A 3-D printer is creating the parts for affordable weather stations to be used in developing nations, where weather data is very limited.

Data from the stations will be used to help meteorological agencies and companies create improved forecasts that could help save lives and protect property.

Some areas that do not have weather observations are poorer countries, places where people do not live and areas in war or conflict, AccuWeather.com Meteorologist Adam Douty said.

"Syria and Yemen, for example, had much of their network destroyed," Douty said. "Some of the areas with the worst or non-existing networks are Syria, Afghanistan, across the Sahara Desert and central Africa."

Zambia is expected to be the pilot site this summer for the Micro-Manufacturing and Assembly (MMA) Project, created by the University Corporation for Atmospheric Research (UCAR).
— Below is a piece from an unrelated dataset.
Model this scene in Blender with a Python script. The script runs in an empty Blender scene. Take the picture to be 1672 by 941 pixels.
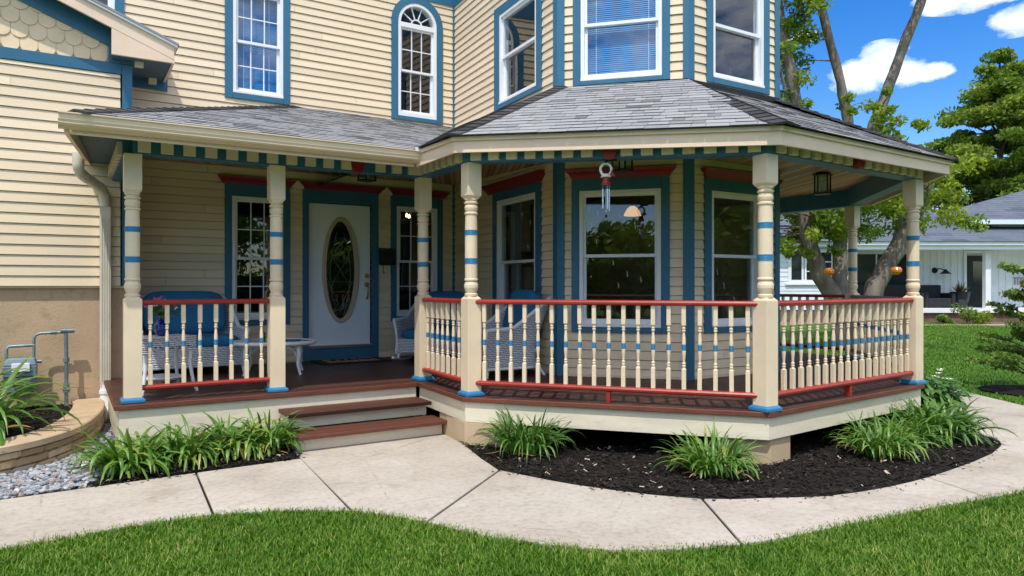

The shell and structure of the weather station is 3-D printed with two kinds of plastics, UCAR Project Manager Kelly Sponberg said.

"For the 'brain,' we use the Raspberry Pi, which is a small single-board computer," he said. "This is used to control sensing, data logging and communications. Finally, we utilize a variety of off-the-shelf sensors to measure temperature, humidity and other factors."

UCAR is working with the U.S. Agency for Industrial Development (USAID) and the National Oceanic and Atmospheric Administration on the project.

"Commercial contracts for stations can cost tens of thousands for equipment alone," Sponberg said. "Sometimes, the project is hundreds of thousands in consultant fees, maintenance, etc. The MMA project aims to reduce these costs, but more importantly ensure that maintenance and construction are something a weather office can perform on its own."

The more data you can get into computer models, the better they will perform, Douty said.

"So more weather observations from across the globe can improve forecasts -- short and long term," Douty said. "If you have weather observations from areas, you can compare the models performance to what is actually going on to find biases. Then, you can either correct the model (or the model output) to better the forecast."

The 3-D stations are currently being field tested in Boulder, Colorado.